Für Sennur Aslantürk aus Wien wiederum ist der Heilige Abend "wie jeder Sonntagabend". Man hat zwar frei und Zeit für die Familie, gefeiert wird aber nicht. "Natürlich ist der Advent eine besinnliche Zeit. Und es ist auch eine schöne Geschichte – vom Christkind, das Geschenke bringt. Aber es ist eben nicht unsere religiöse Überzeugung", sagt die türkischstämmige Bilanzbuchhalterin, die seit 41 Jahren in Österreich lebt. "So hab’ ich das auch meinen Kindern erklärt."
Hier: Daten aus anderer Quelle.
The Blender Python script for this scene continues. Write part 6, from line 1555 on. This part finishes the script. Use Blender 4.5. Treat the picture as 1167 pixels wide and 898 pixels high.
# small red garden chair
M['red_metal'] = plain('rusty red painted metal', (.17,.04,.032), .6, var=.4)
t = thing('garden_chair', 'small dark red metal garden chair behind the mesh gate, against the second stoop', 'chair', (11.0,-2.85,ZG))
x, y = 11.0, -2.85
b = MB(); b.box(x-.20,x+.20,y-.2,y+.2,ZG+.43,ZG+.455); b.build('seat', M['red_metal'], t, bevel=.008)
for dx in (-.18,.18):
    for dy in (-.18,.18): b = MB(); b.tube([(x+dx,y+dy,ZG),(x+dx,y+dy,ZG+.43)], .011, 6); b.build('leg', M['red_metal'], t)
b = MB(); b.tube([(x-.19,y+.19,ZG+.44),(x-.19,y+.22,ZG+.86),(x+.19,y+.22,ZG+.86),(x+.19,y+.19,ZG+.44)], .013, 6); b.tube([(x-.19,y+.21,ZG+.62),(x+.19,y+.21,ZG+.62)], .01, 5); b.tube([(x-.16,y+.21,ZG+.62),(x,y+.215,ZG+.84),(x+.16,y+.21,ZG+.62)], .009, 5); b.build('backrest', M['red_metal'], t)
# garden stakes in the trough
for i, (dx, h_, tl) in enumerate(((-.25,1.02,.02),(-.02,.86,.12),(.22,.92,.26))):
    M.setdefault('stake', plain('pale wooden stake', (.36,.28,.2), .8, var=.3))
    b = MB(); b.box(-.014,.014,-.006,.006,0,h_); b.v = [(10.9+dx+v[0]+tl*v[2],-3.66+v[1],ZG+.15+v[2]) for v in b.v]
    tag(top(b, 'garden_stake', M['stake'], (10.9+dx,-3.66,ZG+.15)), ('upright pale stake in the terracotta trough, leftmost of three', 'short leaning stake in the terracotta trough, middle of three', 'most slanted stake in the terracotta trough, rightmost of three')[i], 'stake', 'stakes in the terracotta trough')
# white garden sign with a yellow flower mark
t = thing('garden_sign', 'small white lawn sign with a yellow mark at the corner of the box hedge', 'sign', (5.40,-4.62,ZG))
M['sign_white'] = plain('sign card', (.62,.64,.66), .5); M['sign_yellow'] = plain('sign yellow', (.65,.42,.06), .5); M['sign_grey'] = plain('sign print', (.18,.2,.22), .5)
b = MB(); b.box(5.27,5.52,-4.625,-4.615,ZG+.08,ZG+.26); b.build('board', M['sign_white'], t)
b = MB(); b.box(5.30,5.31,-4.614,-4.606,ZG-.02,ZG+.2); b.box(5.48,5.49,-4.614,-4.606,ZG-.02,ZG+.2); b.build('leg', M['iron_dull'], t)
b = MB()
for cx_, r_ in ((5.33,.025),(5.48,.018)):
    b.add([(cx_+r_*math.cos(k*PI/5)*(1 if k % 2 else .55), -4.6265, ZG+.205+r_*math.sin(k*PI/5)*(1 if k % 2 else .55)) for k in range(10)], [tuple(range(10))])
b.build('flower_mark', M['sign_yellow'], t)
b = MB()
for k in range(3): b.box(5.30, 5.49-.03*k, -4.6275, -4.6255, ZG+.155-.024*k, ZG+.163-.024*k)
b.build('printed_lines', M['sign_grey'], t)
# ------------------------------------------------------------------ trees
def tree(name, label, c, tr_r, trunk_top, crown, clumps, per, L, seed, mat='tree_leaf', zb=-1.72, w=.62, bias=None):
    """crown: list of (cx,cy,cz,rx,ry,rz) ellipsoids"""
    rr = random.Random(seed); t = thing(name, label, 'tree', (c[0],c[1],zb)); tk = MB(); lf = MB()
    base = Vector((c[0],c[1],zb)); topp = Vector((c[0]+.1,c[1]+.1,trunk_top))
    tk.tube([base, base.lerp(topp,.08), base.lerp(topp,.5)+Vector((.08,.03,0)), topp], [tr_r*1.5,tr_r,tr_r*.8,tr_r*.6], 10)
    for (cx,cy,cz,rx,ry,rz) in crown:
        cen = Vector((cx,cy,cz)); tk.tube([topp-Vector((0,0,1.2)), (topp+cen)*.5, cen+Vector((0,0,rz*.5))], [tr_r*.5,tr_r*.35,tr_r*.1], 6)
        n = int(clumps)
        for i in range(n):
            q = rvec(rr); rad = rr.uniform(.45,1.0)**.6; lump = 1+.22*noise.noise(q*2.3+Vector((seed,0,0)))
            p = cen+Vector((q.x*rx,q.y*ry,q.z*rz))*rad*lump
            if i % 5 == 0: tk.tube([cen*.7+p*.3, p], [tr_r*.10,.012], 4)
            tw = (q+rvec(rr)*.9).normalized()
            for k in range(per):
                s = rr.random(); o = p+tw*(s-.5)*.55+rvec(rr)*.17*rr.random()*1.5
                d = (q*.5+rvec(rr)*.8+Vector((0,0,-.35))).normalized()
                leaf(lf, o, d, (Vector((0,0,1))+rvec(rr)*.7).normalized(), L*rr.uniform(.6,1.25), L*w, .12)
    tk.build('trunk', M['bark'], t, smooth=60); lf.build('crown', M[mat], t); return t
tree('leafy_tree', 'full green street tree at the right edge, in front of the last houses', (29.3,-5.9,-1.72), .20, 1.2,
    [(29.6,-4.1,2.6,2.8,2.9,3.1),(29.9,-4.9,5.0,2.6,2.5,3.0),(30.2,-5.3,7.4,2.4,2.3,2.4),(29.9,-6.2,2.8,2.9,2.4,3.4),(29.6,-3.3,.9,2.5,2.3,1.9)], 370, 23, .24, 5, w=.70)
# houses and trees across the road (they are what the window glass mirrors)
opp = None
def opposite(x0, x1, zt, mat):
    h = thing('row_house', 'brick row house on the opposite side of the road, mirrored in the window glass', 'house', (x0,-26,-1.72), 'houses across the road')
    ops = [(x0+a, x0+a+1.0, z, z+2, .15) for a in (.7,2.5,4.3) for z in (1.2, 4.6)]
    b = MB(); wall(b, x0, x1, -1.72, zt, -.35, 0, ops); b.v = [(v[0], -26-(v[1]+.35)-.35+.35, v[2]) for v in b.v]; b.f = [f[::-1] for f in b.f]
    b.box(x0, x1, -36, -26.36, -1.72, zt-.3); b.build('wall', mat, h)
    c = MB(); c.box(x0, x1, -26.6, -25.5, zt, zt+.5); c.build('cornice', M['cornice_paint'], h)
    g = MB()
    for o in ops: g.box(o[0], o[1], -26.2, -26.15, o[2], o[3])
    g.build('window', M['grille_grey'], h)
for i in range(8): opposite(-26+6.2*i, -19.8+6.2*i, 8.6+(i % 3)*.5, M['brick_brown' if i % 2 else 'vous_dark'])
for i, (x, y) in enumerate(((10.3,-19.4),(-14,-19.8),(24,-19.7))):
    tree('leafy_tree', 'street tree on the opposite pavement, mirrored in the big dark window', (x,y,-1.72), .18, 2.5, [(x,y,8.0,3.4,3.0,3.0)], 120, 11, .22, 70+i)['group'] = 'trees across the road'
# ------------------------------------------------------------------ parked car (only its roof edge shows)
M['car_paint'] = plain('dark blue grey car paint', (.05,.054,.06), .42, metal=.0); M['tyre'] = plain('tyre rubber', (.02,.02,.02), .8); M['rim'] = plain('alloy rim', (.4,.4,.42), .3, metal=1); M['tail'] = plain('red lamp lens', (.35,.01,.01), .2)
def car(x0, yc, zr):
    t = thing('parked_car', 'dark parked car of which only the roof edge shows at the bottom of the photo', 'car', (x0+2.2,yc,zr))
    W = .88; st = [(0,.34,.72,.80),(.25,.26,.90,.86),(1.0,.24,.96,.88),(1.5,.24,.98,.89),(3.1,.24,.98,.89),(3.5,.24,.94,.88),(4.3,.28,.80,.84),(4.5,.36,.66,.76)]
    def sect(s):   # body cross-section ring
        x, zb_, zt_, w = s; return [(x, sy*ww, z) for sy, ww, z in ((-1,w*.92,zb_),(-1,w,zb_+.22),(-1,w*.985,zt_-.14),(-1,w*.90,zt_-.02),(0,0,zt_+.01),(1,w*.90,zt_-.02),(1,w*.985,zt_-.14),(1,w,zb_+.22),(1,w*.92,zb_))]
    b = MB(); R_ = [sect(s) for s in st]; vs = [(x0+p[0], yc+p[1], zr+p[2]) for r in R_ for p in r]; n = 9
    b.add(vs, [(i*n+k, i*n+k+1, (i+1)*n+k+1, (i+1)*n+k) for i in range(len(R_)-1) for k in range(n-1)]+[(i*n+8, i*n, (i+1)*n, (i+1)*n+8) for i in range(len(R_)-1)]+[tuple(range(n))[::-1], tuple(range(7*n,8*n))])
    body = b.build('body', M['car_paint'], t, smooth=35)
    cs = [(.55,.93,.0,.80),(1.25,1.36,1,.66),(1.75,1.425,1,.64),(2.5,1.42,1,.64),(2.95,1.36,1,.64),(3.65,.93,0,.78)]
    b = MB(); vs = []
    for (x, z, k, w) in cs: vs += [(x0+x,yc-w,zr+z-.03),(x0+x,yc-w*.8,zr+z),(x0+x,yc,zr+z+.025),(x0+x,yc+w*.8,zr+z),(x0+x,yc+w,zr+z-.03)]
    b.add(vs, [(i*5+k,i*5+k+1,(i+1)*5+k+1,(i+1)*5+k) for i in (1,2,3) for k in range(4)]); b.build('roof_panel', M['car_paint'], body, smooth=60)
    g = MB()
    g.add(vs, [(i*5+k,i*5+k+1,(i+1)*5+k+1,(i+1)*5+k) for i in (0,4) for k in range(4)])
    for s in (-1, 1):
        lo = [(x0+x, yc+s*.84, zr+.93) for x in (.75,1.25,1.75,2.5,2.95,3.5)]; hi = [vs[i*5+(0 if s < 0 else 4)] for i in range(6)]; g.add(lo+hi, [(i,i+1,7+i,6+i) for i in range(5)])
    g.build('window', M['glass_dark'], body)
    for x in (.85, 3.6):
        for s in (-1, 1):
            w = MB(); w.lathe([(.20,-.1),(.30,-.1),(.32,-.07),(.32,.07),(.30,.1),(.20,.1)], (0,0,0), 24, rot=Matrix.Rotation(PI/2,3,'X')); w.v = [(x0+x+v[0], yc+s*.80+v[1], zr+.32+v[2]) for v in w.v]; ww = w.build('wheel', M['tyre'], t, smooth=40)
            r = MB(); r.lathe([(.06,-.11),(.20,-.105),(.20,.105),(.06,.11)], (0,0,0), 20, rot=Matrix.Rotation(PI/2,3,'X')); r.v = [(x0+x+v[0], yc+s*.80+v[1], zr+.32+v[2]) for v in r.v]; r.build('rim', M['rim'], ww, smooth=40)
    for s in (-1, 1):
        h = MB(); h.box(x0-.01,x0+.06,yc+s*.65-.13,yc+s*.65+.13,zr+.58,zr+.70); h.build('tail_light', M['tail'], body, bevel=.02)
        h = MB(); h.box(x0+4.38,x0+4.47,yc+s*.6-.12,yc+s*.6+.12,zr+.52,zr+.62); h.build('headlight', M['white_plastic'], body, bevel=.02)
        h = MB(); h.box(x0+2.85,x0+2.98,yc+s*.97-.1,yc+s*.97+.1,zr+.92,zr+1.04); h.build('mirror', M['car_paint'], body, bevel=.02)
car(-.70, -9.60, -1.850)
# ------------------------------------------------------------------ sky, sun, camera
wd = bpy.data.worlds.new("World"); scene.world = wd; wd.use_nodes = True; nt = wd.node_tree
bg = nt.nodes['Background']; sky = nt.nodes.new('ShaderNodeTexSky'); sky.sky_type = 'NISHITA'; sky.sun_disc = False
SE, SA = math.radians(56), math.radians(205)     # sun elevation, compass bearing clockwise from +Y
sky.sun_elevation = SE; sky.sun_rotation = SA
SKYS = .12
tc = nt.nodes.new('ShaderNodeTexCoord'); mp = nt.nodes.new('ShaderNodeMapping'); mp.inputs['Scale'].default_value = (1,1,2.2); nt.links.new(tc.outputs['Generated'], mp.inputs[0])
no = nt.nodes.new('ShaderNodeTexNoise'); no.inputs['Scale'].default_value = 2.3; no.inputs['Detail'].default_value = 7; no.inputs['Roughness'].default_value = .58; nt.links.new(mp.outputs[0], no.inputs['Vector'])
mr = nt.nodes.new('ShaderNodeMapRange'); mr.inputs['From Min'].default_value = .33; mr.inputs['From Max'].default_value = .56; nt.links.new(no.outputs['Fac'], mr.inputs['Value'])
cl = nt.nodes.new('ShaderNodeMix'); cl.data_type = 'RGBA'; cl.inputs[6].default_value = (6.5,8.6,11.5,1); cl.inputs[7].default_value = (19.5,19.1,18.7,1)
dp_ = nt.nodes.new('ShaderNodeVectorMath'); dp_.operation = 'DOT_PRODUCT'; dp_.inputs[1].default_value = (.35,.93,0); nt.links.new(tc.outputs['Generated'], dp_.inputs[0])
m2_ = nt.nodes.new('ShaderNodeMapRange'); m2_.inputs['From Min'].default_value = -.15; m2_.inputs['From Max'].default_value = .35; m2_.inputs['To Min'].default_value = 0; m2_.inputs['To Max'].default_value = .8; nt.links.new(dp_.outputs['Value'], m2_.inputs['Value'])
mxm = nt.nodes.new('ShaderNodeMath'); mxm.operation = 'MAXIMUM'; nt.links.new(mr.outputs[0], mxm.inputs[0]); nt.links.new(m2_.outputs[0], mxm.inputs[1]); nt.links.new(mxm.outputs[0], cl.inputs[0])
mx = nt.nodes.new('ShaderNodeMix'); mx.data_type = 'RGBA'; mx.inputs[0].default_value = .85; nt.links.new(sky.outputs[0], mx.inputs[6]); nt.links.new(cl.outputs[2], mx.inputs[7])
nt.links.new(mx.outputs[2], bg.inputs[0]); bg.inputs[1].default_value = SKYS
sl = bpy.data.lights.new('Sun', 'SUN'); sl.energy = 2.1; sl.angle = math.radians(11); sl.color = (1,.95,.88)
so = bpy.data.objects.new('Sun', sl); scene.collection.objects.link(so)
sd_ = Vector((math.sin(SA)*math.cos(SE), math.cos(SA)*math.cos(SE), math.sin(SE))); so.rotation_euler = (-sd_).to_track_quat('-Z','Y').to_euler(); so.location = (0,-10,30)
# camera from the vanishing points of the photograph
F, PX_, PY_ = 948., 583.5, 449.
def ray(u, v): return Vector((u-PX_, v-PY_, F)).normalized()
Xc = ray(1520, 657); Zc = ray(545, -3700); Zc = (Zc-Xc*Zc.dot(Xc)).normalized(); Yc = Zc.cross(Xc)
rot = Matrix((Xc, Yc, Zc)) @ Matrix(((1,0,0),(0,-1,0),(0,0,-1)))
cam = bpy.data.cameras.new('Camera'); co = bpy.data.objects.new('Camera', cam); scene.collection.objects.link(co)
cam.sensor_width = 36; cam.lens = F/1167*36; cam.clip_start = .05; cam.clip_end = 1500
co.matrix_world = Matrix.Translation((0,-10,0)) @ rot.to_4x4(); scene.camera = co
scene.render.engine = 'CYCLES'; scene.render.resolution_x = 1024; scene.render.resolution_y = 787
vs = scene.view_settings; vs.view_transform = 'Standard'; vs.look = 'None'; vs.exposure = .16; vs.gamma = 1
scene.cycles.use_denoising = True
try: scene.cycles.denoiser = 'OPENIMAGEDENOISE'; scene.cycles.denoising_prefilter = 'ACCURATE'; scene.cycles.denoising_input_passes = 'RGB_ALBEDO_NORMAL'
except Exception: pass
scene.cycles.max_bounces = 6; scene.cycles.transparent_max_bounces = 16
Weihnachten hat für Aslantürk trotzdem eine besondere Bedeutung: Jahr für Jahr bäckt sie mit einer christlichen Freundin Weihnachtskekse für deren Familie.

"Geschenke sind gut"

Im schulischen Alltag seien die religiösen Unterschiede jedenfalls kein Problem, meint Gülmihri Aytac vom muslimischen Elternverein.

"Weihnachten ist ein christlicher Brauch, an dem sich Muslime noch nie gestoßen haben", sagt sie. "Es gibt an den Schulen das Engerl-Bengerl-Spiel, bei dem die Schüler einander beschenken. Das ist gut – der Prophet empfiehlt ja, einander Geschenke zu machen. Das einzige Problem sind vielleicht Krippenspiele, wenn muslimische Kinder in christliche Rollen schlüpfen müssen. Da sind die Eltern zum Teil dagegen."

Muslimische Eltern finanzieren zudem den Christbaum der Schule mit. Im Gegenzug würde sich Aytac mehr Interesse christlicher Eltern an muslimischen Feiertagen wünschen. Insbesondere an Schulen mit mehrheitlich muslimischen Schülern.

Im Islam hat Weihnachten keine religiöse Bedeutung. Muslime glauben zwar an Jesus, aber als Prophet und nicht als Sohn Gottes. Ihre wichtigsten Feste sind dagegen das Opfer- oder auch das Ramadan-Fest. Da viele der bundesweit rund 570.000 Muslime – das entspricht einem Bevölkerungsanteil von 6,2 Prozent – mit den österreichischen Traditionen aufgewachsen sind, feiern sie am Heiligen Abend zum Teil trotzdem.

Das bemerkt auch der Handel. Muslime mit Einkaufswagen voller Geschenke sind kein seltener Anblick mehr. Gesicherte statistische Daten gibt es zu deren Einfluss aufs Weihnachtsgeschäft laut Wirtschaftskammer aber keine.